On the second issue Mr. Pattillo argued that on amalgamation the “old” company ceased to exist and therefore any employment contracts were terminated. The Court held that on amalgamation the amalgamating companies are not extinguished and it does not result in the assignment or transfer of assets including employment contracts.
The Court did note that while the amalgamation in and of itself does not have the effect of terminating the amalgamating companies’ employment contracts, any new terms of employment or changes in remuneration, status or job duties that result from the amalgamation could amount to constructive dismissal. However this issue was not argued by Mr. Pattillo and was therefore not considered by the Court in determining whether Mr. Pattillo was constructively dismissed.

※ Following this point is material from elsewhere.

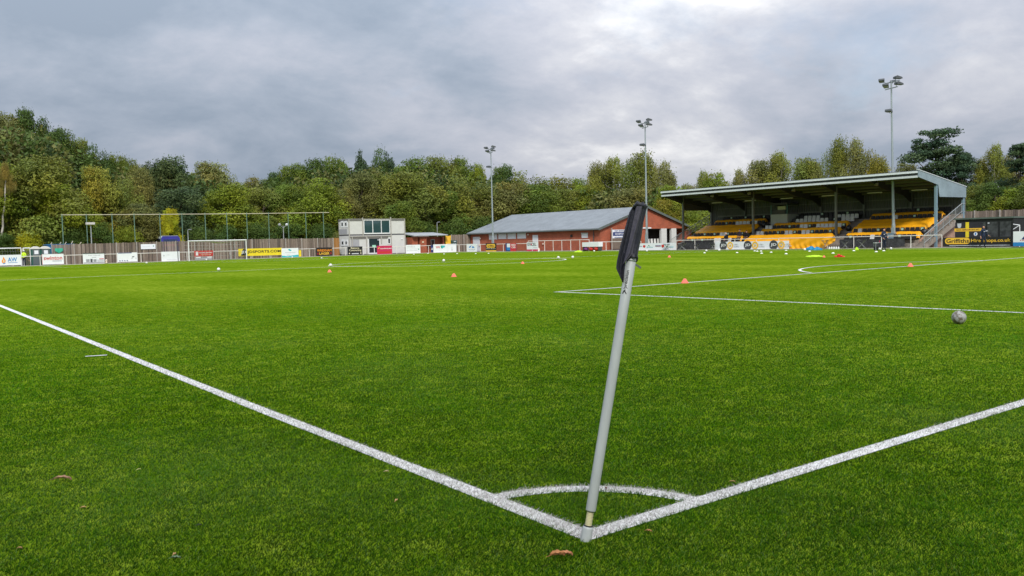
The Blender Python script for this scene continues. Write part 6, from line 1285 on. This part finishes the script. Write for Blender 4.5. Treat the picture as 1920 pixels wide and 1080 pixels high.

Finally Mr. Pattillo argued that his transfer from Exploration to Murphy Oil would change the legal status of his employer. He argued that he had a right to choose whether he wanted to work for Murphy Oil. The Court held that Murphy Oil and Beau, although separate legal entities, may be treated as a single employer due to their close relationship and common control over Mr. Pattillo’s employment.
A transfer within the Murphy Oil organization did not automatically trigger a termination of Mr. Pattillo’s employment. The transfer alone was not a fundamental change to the terms of his employment that would warrant a claim of constructive dismissal.
Mr. Pattillo’s claim was dismissed.
For more information:
•Pattillo v. Murphy Canada Exploration Ltd., 2001 ABQB 1070.